=== Given information ===

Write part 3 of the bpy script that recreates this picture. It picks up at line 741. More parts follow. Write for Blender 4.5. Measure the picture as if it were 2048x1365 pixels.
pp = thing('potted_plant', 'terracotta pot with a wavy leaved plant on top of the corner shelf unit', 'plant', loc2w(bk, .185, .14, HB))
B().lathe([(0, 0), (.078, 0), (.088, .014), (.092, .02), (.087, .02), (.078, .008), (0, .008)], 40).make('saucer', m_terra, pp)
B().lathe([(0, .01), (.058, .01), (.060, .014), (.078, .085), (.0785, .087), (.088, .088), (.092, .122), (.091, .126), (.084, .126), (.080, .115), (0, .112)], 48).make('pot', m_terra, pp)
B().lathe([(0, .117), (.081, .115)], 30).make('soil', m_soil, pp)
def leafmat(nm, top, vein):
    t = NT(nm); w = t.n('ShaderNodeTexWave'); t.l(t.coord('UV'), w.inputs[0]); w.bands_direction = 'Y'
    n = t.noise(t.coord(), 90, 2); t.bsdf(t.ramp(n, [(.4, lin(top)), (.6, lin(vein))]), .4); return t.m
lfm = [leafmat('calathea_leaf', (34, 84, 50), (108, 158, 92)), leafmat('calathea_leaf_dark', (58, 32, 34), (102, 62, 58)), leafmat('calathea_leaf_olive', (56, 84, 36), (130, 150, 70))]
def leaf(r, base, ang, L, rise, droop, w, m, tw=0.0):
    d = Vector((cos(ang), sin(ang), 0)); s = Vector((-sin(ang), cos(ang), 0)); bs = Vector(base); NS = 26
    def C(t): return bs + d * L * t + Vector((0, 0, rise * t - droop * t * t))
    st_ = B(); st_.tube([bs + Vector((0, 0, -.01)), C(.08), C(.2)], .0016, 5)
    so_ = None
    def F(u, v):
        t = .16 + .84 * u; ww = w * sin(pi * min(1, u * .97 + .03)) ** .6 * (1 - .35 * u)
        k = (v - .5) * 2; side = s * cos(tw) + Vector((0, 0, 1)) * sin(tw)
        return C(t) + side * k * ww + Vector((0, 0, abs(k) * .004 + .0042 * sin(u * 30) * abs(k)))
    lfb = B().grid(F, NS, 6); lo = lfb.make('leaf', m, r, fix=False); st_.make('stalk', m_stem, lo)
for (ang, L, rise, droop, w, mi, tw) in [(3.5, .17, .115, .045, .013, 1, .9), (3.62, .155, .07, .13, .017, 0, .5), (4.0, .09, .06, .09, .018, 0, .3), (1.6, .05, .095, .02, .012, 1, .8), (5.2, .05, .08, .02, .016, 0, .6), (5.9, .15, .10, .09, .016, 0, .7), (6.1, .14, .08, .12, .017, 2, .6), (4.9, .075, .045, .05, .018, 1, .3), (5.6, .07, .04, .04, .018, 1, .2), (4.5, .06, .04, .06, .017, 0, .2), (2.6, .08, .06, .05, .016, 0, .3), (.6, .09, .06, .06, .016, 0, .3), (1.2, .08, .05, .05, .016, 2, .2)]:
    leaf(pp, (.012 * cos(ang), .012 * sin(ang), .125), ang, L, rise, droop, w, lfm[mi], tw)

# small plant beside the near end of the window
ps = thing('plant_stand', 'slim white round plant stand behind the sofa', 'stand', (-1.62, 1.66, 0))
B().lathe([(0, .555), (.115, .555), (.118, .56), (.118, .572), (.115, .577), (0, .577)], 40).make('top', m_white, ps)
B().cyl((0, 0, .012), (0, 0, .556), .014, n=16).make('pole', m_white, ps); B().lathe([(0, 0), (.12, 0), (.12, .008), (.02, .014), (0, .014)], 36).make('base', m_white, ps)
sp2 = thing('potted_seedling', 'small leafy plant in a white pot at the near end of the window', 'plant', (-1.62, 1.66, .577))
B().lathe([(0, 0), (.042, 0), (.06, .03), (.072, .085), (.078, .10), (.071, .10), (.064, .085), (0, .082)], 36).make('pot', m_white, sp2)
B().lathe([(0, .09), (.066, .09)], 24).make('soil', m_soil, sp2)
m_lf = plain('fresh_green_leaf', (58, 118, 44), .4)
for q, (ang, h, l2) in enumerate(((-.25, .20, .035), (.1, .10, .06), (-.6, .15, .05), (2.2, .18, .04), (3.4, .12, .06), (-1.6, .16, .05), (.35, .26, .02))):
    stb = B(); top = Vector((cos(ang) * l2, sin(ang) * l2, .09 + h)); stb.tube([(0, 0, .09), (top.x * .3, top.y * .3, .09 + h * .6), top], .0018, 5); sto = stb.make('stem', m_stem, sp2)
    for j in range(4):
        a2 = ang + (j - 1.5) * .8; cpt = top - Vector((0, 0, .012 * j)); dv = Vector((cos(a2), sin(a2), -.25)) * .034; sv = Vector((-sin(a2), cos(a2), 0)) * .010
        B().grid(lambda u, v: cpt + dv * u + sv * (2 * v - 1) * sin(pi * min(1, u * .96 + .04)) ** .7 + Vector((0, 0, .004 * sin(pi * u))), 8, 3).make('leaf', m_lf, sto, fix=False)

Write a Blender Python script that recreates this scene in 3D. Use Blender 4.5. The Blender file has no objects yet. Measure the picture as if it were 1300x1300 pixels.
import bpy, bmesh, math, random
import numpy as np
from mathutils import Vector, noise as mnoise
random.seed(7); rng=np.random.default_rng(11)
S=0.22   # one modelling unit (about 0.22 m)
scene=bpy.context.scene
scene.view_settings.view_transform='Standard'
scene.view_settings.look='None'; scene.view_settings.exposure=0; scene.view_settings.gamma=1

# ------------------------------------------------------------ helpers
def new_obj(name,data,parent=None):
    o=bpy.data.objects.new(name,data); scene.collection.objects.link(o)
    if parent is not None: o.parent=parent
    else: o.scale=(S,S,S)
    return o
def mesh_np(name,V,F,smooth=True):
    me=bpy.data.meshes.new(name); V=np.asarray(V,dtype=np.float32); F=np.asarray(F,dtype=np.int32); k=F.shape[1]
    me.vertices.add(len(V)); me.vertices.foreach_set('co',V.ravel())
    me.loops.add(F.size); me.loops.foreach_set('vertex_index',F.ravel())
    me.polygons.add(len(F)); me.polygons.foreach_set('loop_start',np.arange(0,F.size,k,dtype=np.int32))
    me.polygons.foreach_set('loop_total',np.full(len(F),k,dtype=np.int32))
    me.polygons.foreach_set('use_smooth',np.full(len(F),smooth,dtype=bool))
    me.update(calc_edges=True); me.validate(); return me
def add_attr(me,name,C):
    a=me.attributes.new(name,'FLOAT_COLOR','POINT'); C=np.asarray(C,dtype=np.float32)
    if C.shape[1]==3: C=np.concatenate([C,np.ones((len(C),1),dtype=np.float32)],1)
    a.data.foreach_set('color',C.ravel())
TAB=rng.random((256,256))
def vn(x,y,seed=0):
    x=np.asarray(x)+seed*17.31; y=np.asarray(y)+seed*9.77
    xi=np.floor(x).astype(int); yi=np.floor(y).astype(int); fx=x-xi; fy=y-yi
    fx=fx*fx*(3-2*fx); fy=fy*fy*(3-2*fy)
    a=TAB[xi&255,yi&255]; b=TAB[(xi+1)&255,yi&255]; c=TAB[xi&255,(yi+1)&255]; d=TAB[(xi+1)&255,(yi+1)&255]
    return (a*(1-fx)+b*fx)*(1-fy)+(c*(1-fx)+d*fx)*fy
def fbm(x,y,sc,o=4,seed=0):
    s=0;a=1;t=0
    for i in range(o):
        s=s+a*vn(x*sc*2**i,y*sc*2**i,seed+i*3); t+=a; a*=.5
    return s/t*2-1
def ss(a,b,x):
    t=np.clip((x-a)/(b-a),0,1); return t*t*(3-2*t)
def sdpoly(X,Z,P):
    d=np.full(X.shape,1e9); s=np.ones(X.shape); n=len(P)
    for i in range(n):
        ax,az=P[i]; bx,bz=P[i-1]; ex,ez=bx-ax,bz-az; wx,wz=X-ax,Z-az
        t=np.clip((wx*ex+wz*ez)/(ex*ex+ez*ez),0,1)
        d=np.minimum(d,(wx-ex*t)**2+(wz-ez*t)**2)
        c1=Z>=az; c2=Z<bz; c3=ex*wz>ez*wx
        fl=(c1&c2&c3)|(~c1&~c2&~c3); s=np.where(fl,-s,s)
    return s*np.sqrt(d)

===

Search the data for the word "recreates" and copy each line where it appears.

Write part 3 of the bpy script that recreates this picture. It picks up at line 741. More parts follow. Write for Blender 4.5. Measure the picture as if it were 2048x1365 pixels.
Write a Blender Python script that recreates this scene in 3D. Use Blender 4.5. The Blender file has no objects yet. Measure the picture as if it were 1300x1300 pixels.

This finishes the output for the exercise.